(begin)
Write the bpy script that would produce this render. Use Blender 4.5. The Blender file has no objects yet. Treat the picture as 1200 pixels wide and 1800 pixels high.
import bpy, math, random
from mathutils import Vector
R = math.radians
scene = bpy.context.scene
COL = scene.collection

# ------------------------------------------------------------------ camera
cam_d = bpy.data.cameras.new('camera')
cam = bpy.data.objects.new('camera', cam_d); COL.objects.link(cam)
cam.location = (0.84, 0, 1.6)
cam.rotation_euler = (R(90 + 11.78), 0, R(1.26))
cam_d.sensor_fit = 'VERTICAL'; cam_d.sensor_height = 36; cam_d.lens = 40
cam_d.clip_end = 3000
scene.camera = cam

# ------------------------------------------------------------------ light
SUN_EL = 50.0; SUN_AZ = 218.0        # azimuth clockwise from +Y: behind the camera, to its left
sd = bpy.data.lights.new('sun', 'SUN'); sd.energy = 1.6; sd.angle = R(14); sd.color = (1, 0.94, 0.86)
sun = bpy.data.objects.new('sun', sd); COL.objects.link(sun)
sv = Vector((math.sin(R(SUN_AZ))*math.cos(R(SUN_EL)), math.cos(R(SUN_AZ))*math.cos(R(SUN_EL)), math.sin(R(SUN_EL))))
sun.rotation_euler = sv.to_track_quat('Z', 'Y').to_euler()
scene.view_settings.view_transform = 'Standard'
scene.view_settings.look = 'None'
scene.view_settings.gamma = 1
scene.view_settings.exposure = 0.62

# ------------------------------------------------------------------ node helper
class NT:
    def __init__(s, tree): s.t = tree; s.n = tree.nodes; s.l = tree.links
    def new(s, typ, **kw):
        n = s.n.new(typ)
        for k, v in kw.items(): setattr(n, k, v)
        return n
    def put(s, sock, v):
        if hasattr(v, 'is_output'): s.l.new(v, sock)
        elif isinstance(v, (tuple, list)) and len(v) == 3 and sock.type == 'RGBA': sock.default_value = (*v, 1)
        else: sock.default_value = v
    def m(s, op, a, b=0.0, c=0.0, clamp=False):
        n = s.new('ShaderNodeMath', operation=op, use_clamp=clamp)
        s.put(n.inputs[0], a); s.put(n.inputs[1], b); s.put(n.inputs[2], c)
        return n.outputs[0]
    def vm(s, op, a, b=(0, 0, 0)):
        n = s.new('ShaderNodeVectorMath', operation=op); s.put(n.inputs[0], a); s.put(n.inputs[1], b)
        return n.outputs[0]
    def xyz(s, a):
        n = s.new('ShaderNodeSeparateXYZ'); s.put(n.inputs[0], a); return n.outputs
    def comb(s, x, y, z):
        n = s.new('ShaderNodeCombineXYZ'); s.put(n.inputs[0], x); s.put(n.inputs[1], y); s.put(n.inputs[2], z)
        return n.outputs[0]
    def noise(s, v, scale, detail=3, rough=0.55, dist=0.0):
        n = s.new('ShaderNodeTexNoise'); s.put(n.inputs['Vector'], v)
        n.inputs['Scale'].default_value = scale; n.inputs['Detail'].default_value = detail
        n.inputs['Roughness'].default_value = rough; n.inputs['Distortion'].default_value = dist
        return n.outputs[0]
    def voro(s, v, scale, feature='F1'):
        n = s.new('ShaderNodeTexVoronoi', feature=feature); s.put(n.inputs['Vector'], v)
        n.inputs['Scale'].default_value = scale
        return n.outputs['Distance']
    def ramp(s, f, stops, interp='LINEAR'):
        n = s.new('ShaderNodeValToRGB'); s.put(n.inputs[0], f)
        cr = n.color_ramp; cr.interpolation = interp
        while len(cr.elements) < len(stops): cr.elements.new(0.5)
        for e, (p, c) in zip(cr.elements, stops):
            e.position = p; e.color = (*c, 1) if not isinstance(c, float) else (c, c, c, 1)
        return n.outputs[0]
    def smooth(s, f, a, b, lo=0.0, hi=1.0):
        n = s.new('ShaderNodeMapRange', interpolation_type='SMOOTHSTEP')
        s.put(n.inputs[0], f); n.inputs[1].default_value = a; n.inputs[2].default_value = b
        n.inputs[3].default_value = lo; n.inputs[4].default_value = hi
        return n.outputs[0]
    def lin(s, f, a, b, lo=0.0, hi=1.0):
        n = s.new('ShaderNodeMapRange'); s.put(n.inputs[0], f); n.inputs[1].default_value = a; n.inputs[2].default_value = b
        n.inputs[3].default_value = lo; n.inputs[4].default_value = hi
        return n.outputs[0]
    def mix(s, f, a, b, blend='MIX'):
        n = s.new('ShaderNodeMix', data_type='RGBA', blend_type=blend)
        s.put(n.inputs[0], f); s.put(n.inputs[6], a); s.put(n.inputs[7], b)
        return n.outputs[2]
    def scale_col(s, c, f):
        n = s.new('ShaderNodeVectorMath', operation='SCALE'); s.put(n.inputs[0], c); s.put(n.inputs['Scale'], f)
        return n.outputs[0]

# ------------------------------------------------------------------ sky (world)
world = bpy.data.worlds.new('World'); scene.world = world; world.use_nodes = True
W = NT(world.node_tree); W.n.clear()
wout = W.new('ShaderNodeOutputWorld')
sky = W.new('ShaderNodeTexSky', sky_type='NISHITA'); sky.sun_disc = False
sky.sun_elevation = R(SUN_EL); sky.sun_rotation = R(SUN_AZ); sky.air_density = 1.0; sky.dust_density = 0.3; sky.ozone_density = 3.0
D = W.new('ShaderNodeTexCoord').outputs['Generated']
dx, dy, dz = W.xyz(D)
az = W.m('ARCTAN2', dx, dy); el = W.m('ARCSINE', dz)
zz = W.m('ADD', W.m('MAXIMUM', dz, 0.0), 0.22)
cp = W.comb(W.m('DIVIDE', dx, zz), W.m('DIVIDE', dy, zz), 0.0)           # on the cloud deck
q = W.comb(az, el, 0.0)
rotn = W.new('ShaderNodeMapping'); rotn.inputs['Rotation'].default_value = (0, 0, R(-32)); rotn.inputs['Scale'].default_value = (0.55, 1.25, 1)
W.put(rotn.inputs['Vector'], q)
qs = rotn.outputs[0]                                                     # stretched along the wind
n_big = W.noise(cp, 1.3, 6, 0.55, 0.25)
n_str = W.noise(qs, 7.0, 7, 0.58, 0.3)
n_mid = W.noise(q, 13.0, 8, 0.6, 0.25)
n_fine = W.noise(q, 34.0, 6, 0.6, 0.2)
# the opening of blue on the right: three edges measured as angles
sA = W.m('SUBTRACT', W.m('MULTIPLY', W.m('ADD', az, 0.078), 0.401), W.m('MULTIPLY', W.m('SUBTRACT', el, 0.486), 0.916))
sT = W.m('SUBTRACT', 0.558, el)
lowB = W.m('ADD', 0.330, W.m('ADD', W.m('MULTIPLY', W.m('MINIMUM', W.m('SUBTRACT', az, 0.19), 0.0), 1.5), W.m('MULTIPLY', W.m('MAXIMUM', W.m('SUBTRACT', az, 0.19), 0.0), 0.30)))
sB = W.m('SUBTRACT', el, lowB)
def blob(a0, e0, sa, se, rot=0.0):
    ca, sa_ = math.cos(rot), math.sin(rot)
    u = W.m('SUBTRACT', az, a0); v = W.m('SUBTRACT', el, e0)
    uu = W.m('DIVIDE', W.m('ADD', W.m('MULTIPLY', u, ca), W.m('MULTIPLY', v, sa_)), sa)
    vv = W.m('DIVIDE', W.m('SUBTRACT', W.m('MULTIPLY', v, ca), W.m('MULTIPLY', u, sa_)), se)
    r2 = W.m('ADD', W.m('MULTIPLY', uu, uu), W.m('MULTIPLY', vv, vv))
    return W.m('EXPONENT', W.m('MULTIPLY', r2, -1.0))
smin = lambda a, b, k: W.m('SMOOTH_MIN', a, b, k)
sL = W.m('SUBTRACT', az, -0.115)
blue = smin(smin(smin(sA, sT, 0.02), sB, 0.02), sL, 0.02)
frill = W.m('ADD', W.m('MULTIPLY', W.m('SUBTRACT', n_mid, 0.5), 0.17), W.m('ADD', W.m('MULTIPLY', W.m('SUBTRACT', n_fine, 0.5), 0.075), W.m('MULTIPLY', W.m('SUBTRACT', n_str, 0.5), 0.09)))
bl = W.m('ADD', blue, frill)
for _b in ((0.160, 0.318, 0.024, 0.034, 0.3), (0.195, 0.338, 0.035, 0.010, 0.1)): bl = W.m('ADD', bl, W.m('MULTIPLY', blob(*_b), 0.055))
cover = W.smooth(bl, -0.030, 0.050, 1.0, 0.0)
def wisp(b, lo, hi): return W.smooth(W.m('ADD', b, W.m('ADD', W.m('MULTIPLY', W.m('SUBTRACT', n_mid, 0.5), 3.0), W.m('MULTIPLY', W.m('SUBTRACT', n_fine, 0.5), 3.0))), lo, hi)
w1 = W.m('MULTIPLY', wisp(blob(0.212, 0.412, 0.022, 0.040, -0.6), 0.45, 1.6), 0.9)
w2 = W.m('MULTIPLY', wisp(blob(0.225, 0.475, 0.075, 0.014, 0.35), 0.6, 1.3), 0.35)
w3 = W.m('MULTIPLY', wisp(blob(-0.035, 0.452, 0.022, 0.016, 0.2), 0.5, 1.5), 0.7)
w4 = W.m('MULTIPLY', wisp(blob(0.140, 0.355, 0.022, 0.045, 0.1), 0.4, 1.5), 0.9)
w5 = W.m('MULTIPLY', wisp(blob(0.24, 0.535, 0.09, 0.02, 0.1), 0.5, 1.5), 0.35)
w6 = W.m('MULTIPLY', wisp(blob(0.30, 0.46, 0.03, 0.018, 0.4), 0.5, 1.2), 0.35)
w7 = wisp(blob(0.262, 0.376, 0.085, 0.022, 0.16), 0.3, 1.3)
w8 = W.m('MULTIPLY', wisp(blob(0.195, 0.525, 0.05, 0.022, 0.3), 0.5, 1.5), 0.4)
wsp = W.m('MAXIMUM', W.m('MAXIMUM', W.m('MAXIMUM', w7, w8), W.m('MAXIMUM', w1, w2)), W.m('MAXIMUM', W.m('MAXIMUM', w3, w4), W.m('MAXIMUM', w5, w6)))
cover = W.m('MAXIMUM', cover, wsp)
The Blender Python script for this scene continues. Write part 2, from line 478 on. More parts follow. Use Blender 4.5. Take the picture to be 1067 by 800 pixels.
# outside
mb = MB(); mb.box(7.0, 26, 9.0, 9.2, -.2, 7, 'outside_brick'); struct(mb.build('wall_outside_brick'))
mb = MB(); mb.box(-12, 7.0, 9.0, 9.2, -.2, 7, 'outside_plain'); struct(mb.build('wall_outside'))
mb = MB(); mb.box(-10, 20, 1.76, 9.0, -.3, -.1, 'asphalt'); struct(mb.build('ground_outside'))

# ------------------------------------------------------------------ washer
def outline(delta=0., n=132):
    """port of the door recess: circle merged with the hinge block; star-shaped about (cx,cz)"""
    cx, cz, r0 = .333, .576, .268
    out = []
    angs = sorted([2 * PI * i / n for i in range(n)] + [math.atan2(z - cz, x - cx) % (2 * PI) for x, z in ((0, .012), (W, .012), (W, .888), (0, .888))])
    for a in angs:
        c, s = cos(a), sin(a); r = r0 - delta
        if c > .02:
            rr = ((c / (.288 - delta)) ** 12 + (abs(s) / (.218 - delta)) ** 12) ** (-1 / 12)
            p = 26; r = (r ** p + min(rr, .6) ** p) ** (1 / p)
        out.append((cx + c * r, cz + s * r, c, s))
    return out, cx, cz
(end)
— Your instructions —
Copy out exactly the lines from the one containing "The Blender Python" to the one containing "mb = MB(); mb.box(-10, 20, 1.76, 9.0, -.3, -.1, 'asphalt');", both ends inclusive.

— Response below —
The Blender Python script for this scene continues. Write part 2, from line 478 on. More parts follow. Use Blender 4.5. Take the picture to be 1067 by 800 pixels.
# outside
mb = MB(); mb.box(7.0, 26, 9.0, 9.2, -.2, 7, 'outside_brick'); struct(mb.build('wall_outside_brick'))
mb = MB(); mb.box(-12, 7.0, 9.0, 9.2, -.2, 7, 'outside_plain'); struct(mb.build('wall_outside'))
mb = MB(); mb.box(-10, 20, 1.76, 9.0, -.3, -.1, 'asphalt'); struct(mb.build('ground_outside'))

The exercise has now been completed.